#### DATA EXCERPT:
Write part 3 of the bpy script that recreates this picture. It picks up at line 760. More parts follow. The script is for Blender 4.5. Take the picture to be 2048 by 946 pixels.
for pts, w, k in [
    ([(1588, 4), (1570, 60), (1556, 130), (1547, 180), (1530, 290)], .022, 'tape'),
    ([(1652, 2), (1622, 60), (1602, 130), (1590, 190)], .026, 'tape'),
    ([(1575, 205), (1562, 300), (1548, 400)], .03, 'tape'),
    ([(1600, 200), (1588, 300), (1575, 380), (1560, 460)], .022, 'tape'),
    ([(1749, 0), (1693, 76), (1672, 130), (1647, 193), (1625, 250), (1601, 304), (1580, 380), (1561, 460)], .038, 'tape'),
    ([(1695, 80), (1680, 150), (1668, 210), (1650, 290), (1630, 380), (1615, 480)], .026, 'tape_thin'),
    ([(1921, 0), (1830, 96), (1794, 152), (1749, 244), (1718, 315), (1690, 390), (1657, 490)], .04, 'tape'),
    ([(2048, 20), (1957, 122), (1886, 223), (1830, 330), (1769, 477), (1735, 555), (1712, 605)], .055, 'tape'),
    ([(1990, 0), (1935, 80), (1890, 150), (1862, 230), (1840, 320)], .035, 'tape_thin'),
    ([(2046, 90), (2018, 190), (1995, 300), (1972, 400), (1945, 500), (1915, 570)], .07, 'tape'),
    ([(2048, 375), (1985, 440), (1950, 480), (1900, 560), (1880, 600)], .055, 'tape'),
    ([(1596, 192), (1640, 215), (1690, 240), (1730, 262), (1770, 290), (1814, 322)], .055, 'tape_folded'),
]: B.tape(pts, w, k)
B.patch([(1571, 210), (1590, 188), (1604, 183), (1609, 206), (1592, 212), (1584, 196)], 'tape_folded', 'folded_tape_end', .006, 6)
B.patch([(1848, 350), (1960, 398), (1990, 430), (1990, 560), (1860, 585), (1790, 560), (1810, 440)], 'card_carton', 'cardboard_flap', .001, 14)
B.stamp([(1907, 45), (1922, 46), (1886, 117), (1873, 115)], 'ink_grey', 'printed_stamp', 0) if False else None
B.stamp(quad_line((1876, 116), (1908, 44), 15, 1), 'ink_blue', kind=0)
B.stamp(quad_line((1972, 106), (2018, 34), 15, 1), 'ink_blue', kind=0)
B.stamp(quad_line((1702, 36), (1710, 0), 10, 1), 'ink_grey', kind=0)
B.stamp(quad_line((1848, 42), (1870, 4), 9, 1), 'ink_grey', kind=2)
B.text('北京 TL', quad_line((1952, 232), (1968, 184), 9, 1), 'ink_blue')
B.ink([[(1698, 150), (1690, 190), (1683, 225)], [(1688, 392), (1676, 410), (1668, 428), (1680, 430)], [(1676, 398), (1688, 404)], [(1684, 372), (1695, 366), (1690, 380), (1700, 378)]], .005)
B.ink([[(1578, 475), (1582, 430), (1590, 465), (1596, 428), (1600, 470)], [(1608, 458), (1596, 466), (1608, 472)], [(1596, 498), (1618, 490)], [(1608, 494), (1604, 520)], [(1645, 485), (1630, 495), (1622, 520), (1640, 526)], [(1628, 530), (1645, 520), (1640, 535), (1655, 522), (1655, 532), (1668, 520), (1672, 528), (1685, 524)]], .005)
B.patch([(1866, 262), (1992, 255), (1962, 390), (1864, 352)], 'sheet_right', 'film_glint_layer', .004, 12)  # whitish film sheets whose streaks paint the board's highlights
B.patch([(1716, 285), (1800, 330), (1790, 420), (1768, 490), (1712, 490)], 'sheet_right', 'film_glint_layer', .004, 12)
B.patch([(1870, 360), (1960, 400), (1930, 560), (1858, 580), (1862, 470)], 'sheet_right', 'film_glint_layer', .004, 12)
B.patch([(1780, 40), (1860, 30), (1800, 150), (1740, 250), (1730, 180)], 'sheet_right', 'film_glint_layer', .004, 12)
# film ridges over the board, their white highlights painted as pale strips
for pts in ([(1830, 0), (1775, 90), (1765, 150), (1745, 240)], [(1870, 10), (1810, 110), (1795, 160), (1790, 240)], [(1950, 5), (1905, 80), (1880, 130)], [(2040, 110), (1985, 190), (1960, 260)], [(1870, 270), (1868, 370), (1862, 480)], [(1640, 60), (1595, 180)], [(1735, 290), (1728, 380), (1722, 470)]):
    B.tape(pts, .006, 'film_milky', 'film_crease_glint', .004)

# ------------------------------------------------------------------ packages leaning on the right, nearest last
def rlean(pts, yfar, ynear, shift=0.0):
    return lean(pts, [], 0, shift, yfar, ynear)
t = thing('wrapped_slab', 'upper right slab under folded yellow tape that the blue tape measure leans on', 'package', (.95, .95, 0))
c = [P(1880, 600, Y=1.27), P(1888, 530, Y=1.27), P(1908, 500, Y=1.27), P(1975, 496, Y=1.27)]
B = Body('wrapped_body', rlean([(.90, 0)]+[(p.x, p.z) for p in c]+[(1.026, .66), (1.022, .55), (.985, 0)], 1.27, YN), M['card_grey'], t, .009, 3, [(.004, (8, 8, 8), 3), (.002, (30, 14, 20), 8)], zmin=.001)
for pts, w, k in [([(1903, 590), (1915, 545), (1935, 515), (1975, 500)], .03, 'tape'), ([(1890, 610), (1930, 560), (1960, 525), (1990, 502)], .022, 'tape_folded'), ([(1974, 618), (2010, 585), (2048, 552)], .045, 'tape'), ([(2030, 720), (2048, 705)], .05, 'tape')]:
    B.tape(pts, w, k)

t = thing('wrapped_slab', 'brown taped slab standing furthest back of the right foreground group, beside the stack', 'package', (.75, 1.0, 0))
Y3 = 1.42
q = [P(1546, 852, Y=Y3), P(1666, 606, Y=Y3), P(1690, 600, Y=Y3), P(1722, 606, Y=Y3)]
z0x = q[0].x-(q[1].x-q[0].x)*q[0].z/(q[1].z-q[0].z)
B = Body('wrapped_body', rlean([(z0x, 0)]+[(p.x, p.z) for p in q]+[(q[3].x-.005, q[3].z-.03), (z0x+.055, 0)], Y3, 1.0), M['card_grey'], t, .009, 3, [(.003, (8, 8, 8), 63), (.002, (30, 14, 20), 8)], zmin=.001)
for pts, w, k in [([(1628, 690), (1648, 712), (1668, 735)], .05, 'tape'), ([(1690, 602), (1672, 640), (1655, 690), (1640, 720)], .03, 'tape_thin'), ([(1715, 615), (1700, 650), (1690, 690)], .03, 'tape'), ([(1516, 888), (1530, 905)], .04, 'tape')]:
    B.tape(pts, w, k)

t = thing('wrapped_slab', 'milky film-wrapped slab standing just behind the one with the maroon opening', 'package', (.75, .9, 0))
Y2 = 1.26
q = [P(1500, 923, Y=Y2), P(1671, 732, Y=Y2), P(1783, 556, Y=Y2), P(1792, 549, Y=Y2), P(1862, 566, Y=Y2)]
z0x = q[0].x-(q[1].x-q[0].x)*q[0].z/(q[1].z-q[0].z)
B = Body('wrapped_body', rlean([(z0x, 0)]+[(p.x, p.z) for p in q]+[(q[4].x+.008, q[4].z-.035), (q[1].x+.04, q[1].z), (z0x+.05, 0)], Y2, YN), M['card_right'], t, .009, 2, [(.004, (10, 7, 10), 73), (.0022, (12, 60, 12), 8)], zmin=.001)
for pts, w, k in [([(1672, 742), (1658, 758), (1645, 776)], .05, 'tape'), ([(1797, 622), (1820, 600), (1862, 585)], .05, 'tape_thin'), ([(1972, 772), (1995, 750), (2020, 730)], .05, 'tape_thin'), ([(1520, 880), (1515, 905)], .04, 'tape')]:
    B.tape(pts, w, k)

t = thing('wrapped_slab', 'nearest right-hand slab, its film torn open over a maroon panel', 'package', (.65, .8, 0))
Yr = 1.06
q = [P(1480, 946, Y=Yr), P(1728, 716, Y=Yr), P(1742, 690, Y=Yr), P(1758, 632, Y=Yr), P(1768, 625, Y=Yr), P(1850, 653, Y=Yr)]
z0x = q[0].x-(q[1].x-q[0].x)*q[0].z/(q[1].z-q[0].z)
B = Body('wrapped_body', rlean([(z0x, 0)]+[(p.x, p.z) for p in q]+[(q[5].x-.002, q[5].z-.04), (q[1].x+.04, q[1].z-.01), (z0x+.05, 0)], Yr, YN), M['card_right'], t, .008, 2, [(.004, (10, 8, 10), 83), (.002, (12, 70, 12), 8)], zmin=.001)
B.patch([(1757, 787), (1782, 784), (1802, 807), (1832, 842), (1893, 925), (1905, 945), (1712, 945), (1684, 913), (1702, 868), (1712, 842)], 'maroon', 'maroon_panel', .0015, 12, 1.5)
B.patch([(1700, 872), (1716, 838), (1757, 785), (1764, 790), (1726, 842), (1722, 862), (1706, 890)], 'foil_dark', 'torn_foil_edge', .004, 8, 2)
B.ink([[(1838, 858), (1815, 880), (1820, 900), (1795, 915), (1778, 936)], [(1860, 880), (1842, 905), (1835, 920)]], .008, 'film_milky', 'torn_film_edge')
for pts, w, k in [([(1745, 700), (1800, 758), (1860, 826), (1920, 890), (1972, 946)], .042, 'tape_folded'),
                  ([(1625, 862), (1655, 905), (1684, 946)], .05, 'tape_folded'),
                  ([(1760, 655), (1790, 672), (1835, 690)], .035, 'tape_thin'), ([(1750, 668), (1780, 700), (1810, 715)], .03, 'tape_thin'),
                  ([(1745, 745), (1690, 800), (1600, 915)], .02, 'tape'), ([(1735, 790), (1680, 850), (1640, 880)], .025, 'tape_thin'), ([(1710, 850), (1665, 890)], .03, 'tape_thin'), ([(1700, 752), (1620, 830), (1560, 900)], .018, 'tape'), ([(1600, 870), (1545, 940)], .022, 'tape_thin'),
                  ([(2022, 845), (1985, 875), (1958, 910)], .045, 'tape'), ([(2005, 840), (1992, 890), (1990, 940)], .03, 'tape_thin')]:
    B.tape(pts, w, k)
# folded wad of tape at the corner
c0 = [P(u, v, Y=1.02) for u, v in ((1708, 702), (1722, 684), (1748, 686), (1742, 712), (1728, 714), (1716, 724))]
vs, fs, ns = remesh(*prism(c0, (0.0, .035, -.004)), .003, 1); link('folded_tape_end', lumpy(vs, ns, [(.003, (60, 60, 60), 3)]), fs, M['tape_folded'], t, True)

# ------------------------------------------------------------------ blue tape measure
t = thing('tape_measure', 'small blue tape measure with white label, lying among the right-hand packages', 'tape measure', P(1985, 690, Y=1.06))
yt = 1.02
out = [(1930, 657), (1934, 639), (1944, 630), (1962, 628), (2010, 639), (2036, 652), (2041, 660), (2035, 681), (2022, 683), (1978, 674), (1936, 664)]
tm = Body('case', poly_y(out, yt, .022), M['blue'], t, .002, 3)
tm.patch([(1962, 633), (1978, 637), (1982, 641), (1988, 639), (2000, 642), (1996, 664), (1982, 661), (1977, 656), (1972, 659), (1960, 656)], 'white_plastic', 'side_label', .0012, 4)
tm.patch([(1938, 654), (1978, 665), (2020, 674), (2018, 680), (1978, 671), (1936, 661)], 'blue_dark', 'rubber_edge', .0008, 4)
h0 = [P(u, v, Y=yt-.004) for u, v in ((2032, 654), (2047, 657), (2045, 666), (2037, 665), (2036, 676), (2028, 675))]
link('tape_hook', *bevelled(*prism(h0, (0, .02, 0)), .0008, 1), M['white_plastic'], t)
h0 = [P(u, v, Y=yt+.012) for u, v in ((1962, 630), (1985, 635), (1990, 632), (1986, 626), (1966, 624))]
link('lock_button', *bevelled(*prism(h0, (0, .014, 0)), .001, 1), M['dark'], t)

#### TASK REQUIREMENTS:
Which lines above contain "that"? Show each of them.

#### FINAL ANSWER:
Write part 3 of the bpy script that recreates this picture. It picks up at line 760. More parts follow. The script is for Blender 4.5. Take the picture to be 2048 by 946 pixels.
t = thing('wrapped_slab', 'upper right slab under folded yellow tape that the blue tape measure leans on', 'package', (.95, .95, 0))